BLESS Hotel Madrid
When you book BLESS Hotel Madrid in Madrid, Spain through our Fora Reserve partnership, your stay includes daily breakfast, room upgrades and a $200 hotel credit.
Special Offer
+ Elevate Your Urban Escape: Enjoy a $200 Credit with a Lavish 2-Night Suite Stay + 200 credit per stay for food and beverage at Pinzelada Lounge, Mini Bar, Picos Pardos Roof top & Room service (Salvaje and Fetén are excluded) + Minimum 2-night stay required in the Divine Terrace Suite or Penthouse Suite + Complimentary buffet breakfast for two + Early check-in and late check-out (subject to availability) + Complimentary room upgrade (subject to availability) + Not combinable with other promotions
Exclusive Booking Perks
- Complimentary upgrades on request (subject to availability)
- Breakfast included
- Early check-in and late check-out on request (subject to availability)
- $100 credit per stay for food & beverage at Pinzelada Lounge (Salvaje and Fetén are excluded)
Location
BLESS Hotel Madrid sits in Recoletos, at the refined eastern edge of the Salamanca district, where tree-lined avenues meet discreet luxury boutiques and the city's most accomplished dining tables. This is a neighbourhood that moves at a measured pace, where morning light filters through plane trees onto wide pavements and locals pause at corner bars for cortado and conversation. The Paseo del Prado, a UNESCO-listed landscape of arts and sciences conceived in the sixteenth century as Spain's first grand boulevard, runs just over a kilometre west; its museums and gardens form the cultural spine of the capital.
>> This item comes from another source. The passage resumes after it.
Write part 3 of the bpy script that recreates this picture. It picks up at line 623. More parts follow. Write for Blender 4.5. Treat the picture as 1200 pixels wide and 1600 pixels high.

To the south, the Retiro park spreads across 125 hectares of formal parterres and wild corners.
Madrid itself began as a ninth-century military outpost under Córdoba's emirs before Christian conquest in the eleventh century; its permanent role as the seat of the Hispanic Monarchy began in 1561, cementing a centrality that endures. The Manzanares flows through the city's western flank.
Adolfo Suárez Madrid–Barajas Airport lies twelve kilometres northeast, connected by metro and express bus.
On-site, La Maruca - Velázquez delivers Cantabrian themes and Santander's coastal spirit through a multi-purpose bar and contemporary dining spaces focused on traditional Spanish preparations. Step four hundred metres north and you reach Ramón Freixa Atelier, where the two-Michelin-starred chef layers Catalan technique with Madrid influences in an exclusive Salamanca setting. For theatrical, boundary-pushing cuisine, book a table at DiverXO, three and a half kilometres west, where Dabiz Muñoz's three-starred menu indulges in hedonistic invention (think Galician lobster waking up on Goa's beaches, drunken crabs partying in Jerez).
The Paseo del Prado unfolds one kilometre away, its sixteenth-century promenade flanked by the Prado, Thyssen-Bornemisza, and Reina Sofía museums. Start with Velázquez's Las Meninas before crossing into the Retiro's shaded paths and rowboat-dotted pond. Mercado de Torrijos, six hundred metres northwest, pulses with neighbourhood life: jamón stalls, seasonal produce, morning chatter over wine. For serious market grazing, head to Mercado de San Antón, a kilometre and a half west, where rooftop terraces overlook the Chueca district.
Winter brings sharp, crystalline mornings when the Meseta's altitude makes itself felt; January hovers around ten degrees by midday, but evenings dip near freezing and café windows fog with warmth. Spring arrives abruptly in April, when the Retiro's chestnut trees explode into bloom and temperatures climb into the high teens. May feels optimistic, park benches full, terraces extending their hours.
Summer is uncompromising: July and August top thirty-two degrees, the city quiets as locals decamp, and only early risers and late diners escape the midday glare. September offers relief, temperatures easing into the mid-twenties, the cultural calendar roaring back to life. Autumn lingers long, with October still mild enough for open-air wandering and November's cooler air drawing crowds back to museum halls.
Visit May for ideal walking weather, or late September when the city's rhythm resets after summer's pause.